Plaintiffs claim that they have rescinded the Bank of America loan pursuant to 15 U.S.C. § 1635 based on the lender's failure to make the requisite disclosures. One of the requirements for rescission under section 1635 is the borrower's return of money received from the lender, less interest, finance charges and similar items. Unless the lender acquiesces in the rescission, the rescission is not automatic. Yamamoto v. Bank of New York, 329 F.3d1167, 1172 (9th Cir. 2003). If rescission were automatic, "a borrower could get out from under a secured loan simply by claiming TILA violations, whether or not the lender had actually committed any." Id. (emphasis in original). A court "may impose conditions on rescission that assure that the borrower meets [his or] her obligations once the creditor has performed its obligations." Id. at 1173. If the borrower cannot comply with the obligations, i.e., lacks capacity to pay back what he or she received from the lender, the court may decide not to enforce the rescission. Id. Plaintiffs assert in a conclusory fashion that their counsel rescinded the Bank of America loan.

(Keane Decl. dated Nov. 4, 2009 ¶ 10.) They do not assert, nor could they given the pending sale, that Bank of America acquiesced in the rescission. Furthermore, they do not specify whether they offered to repay the loan amount or are able to make such an offer. Accordingly, the record before the court does not show that Plaintiffs are capable of performing their own rescission obligations. Plaintiffs failed to make a sufficient showing of their likelihood of success on the merits. Their motion for a TRO can therefore be denied on this ground alone.

In addition, Plaintiffs argue that the sale would be unjust because "a third-party purchaser ("Buyer") has made a short sale offer to the Servicer and Servicer has made repeated assurances to Buyer and Plaintiff's counsel that no Trustee Sale is scheduled . . .." (Mem. of P.&A. dated Nov. 5, 2009 at 1-2.) Neither the November 4 nor the November 5 memorandum of points and authorities discusses these facts in the context of the merits of Plaintiffs' case or irreparable injury. Regardless of the purpose for which they were included, these allegations remain unsupported by the affidavits. The only evidence of a short sale is counsel's conclusory statement that "It is [his] understanding that a third-party purchaser is seeking to consummate a 'short sale' of the Property with the lenders." (Keane Decl. dated Nov. 4, 2009 ¶ 3.) No foundation is provided as to how this belief came about. The only evidence of the Servicer's representations are two sentences in counsel's declaration which mention them, but do not directly discuss them: "Plaintiff's [sic] counsel contacted Trustee . . . regarding Servicer's assertions that no sale date was pending," and "Plaintiff contacted Trustee . . . regarding Servicer's assertions that no sale date was pending."*fn3 (Id. ¶¶ 11 & 13.)
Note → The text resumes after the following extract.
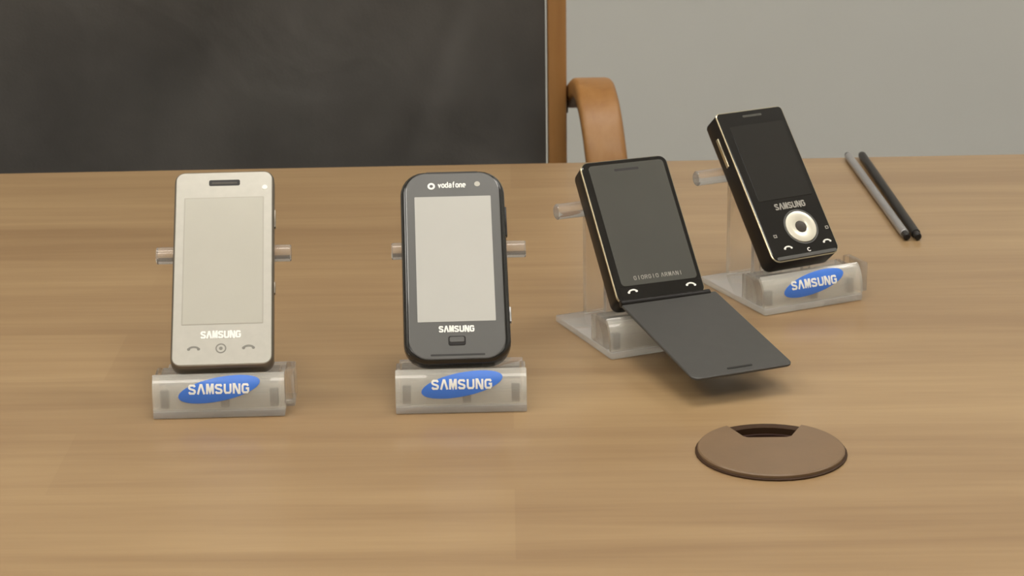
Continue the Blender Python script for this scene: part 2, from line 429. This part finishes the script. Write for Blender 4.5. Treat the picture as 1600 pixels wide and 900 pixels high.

Based on the foregoing, Plaintiffs' motion for a TRO is DENIED.

The court notes that the motion was electronically filed without first obtaining a hearing date from the court as required by Civil Local Rule 7.1. If Plaintiffs move for a ruling from the court, they must first contact chambers to obtain a hearing date. Civ. Loc. R. 7.1(b). Counsel is advised that any further failure to comply with the Local Rules or Electronic Case Filing Administrative Policies and Procedures Manual may lead to sanctions pursuant to Civil Local Rule 83.1.